## start Source excerpt

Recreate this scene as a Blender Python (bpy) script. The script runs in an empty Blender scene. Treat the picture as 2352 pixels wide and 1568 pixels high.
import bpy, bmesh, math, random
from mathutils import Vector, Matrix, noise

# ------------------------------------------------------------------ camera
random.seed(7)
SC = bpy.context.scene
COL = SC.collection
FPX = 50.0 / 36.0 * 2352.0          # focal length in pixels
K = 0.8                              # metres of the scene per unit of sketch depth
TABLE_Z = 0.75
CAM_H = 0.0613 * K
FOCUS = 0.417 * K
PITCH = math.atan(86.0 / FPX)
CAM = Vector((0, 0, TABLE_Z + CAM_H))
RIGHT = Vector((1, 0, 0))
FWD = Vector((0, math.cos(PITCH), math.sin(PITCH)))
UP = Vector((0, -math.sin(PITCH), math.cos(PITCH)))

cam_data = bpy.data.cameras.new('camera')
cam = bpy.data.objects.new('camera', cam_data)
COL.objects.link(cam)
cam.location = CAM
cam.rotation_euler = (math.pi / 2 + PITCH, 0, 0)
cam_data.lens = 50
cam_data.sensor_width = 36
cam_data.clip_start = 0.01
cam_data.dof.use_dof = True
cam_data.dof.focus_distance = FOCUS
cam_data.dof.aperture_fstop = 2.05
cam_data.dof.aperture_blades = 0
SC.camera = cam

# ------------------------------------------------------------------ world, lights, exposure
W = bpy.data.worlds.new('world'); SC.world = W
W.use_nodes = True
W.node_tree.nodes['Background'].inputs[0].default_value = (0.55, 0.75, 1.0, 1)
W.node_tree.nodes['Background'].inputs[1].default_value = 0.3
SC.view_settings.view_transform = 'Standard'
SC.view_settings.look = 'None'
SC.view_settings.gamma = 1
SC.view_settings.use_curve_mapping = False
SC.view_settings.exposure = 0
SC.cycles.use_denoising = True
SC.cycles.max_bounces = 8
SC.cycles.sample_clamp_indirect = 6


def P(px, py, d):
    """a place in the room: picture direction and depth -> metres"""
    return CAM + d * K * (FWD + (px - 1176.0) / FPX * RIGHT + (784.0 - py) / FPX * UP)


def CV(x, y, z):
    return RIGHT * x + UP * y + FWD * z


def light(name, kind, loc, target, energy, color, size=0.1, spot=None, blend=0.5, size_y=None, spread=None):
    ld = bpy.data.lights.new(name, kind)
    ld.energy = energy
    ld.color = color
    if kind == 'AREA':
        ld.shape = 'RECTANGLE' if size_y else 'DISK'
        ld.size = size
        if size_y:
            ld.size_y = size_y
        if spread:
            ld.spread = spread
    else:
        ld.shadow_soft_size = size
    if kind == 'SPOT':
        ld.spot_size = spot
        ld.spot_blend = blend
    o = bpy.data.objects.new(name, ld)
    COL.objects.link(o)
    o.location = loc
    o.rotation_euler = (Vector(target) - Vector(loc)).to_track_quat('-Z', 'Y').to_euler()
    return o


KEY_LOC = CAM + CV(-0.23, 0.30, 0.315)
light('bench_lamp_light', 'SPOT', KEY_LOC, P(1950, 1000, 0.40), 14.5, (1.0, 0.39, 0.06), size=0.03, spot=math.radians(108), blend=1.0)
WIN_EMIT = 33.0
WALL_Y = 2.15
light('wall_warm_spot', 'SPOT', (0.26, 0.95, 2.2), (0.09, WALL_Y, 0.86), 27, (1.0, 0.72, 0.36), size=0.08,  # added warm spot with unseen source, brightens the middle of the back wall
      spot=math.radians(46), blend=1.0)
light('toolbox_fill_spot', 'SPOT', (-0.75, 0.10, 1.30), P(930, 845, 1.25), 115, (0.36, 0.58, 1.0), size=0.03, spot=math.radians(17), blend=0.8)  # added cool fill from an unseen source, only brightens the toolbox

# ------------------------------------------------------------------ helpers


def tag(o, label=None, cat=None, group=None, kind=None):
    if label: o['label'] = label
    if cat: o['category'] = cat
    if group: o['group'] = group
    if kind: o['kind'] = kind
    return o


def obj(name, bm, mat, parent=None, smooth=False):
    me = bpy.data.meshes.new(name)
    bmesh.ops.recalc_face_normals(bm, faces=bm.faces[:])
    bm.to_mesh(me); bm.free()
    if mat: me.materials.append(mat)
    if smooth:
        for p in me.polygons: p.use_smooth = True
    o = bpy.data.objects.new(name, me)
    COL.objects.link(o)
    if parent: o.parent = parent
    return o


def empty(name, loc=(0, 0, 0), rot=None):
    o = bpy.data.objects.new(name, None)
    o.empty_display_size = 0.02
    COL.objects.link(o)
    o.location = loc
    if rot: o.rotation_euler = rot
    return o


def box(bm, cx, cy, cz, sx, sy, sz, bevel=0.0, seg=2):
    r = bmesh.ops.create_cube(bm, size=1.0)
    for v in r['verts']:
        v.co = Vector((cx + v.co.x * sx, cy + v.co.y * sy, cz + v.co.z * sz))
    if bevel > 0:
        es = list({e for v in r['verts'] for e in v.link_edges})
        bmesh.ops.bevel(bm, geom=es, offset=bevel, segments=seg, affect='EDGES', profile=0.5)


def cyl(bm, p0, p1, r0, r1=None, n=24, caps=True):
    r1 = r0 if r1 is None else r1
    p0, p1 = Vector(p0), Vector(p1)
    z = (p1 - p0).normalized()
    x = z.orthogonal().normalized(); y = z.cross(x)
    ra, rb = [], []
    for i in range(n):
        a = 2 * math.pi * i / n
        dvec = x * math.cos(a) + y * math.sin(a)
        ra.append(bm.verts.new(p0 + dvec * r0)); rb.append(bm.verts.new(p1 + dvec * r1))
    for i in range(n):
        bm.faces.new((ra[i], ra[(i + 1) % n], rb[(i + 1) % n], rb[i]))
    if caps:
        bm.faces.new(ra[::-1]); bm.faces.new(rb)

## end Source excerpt

Task objective: Print the listing above from its first line through the line with "from mathutils import Vector, Matrix, noise", and stop there.

Response to this exercise:
Recreate this scene as a Blender Python (bpy) script. The script runs in an empty Blender scene. Treat the picture as 2352 pixels wide and 1568 pixels high.
import bpy, bmesh, math, random
from mathutils import Vector, Matrix, noise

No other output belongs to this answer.